LVMHが標高2600mで造る5万円の1本も。「中国ワイン急成長」の実態
生産量の5割を占める山東・河北省
日本の25倍以上もの広い国土を持つ中国には、一口には括れないほど多様な気候風土が混在する。現在、中国には8つの主要ワイン産地があるが、一般に西高東低の地形のため、沿岸部から辿って見るとわかりやすい。 沿岸部、標高100~300mにある山東省は、中国ワインの4割以上を生産する最大のワイン産地だ。中国国内では比較的降水量も多くボルドーに似た海洋性気候を持ち、中国最古で最大手のシャトー・チャンユーが1892年に創業されて以降、ワイナリー数は150弱にも昇る。中国を代表する高級ワイン「ロンダイ」をはじめ、ドイツ人オーナーが青島に設立したシャトー・ナインピークスも、国際的な評価が高い。 首都・北京の隣にある河北省も生産量が多く、有名な長城ワインの本拠地もここにある。生産量は山東省に次ぎ2位で、山東省と合わせて中国で生産されるワインの5割以上を占める。 より内陸の標高1000m付近にある山西省は、品質にこだわったワイナリーが頭角を現しているエリアだ。中国初のブティック・ワイナリー、1997年創業のグレース・ヴィンヤードをはじめ、ペトリュスのオーナーであるムエックス・グループ最高責任者ジャン・クロード・ベルエ氏をコンサルタントに迎えたRongzi Wineryも建設され、注目を集めている。 ■唯一の格付け制度のある寧夏回族自治区 さらに内陸の寧夏回族自治区は、今中国で最も評価の高い注目のワイン産地として押さえておきたい。

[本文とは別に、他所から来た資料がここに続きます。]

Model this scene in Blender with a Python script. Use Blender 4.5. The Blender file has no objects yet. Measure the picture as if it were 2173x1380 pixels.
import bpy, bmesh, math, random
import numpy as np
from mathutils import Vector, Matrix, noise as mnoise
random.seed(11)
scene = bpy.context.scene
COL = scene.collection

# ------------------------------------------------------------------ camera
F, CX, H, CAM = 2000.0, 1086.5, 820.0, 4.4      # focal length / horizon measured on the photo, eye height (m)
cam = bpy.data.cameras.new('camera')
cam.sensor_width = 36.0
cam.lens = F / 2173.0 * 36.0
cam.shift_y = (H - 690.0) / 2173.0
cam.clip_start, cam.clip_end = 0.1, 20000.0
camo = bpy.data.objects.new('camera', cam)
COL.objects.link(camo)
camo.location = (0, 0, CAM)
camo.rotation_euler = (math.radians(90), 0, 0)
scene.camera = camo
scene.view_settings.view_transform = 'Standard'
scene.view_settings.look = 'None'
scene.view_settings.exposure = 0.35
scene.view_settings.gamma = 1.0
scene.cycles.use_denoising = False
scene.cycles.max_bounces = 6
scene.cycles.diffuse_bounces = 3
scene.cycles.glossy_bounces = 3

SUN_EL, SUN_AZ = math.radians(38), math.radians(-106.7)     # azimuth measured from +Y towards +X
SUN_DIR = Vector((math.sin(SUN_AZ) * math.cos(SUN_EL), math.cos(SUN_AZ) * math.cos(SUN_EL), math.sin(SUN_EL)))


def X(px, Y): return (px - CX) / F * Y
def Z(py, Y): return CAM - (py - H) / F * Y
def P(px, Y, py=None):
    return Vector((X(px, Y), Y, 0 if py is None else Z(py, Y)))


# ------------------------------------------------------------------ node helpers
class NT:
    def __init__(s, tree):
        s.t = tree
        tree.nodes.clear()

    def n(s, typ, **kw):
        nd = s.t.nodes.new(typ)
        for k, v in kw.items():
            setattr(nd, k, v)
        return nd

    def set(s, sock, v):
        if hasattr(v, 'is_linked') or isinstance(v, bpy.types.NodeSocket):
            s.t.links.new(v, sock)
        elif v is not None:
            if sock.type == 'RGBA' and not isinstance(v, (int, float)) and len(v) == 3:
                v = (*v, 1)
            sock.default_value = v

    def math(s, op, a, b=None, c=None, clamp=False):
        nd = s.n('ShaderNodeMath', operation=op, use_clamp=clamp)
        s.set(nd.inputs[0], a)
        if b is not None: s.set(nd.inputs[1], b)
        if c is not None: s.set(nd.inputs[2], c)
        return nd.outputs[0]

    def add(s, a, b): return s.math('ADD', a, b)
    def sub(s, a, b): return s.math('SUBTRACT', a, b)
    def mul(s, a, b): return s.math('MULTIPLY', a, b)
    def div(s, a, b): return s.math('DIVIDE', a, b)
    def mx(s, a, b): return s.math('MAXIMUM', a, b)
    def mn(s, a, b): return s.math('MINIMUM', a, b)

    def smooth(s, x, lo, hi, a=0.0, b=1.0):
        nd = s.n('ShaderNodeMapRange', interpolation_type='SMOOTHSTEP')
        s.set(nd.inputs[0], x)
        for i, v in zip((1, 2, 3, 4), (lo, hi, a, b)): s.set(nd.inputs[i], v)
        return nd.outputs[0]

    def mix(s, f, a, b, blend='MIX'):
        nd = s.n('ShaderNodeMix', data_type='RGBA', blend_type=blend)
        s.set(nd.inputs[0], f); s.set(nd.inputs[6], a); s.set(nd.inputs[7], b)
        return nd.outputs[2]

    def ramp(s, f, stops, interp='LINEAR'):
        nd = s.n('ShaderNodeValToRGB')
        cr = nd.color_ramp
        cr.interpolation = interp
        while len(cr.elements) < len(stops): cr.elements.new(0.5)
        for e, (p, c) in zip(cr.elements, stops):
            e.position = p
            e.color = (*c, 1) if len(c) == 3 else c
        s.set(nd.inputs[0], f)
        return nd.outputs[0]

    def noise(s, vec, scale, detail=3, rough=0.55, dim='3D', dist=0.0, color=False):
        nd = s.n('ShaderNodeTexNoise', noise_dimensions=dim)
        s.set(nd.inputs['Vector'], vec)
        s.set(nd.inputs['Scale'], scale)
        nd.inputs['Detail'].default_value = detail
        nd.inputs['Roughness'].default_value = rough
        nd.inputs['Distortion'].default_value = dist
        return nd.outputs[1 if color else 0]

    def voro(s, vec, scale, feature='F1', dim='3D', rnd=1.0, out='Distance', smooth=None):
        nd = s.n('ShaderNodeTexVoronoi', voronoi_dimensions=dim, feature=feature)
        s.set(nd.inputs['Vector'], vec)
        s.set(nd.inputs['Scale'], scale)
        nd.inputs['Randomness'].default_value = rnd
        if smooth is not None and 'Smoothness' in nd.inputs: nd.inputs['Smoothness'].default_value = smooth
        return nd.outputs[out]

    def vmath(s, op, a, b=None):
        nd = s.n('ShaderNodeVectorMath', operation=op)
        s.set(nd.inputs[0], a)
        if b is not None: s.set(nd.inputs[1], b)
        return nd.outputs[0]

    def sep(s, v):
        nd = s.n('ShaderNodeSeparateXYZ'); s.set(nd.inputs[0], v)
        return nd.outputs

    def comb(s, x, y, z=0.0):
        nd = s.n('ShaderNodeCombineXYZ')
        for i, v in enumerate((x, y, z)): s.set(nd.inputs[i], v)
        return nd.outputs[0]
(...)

ブドウ栽培面積は約4万haと最大で、ワイナリー数も228(2023年)と最も多い。「モエ・エ・シャンドン」で知られるLVMHグループがスパークリングワイン生産の拠点として「シャンドン・チャイナ」を設立したのもここ寧夏だ。 特筆すべきが、国内で唯一独自の格付け制度を導入していること。ボルドーと同じ1級~5級の5段階による格付けで、格付けは2年に1度見直しされる。2021年の最新格付けは57ワイナリーが格付けされているが、1級は不在のままだ。 ワイン造りに力を入れる背景には、雇用不足解消や環境問題への対策もある。他の産業が少ない内陸部では、ワイン産業を国策として後押しすることで雇用創出へとつなげる狙いがある。さらにゴビ砂漠が近いため、黄砂の問題も深刻だ。大気汚染や健康被害も甚大な黄砂を押さえるために、緑化事業としてワイン用ブドウの栽培を促進しているのだ。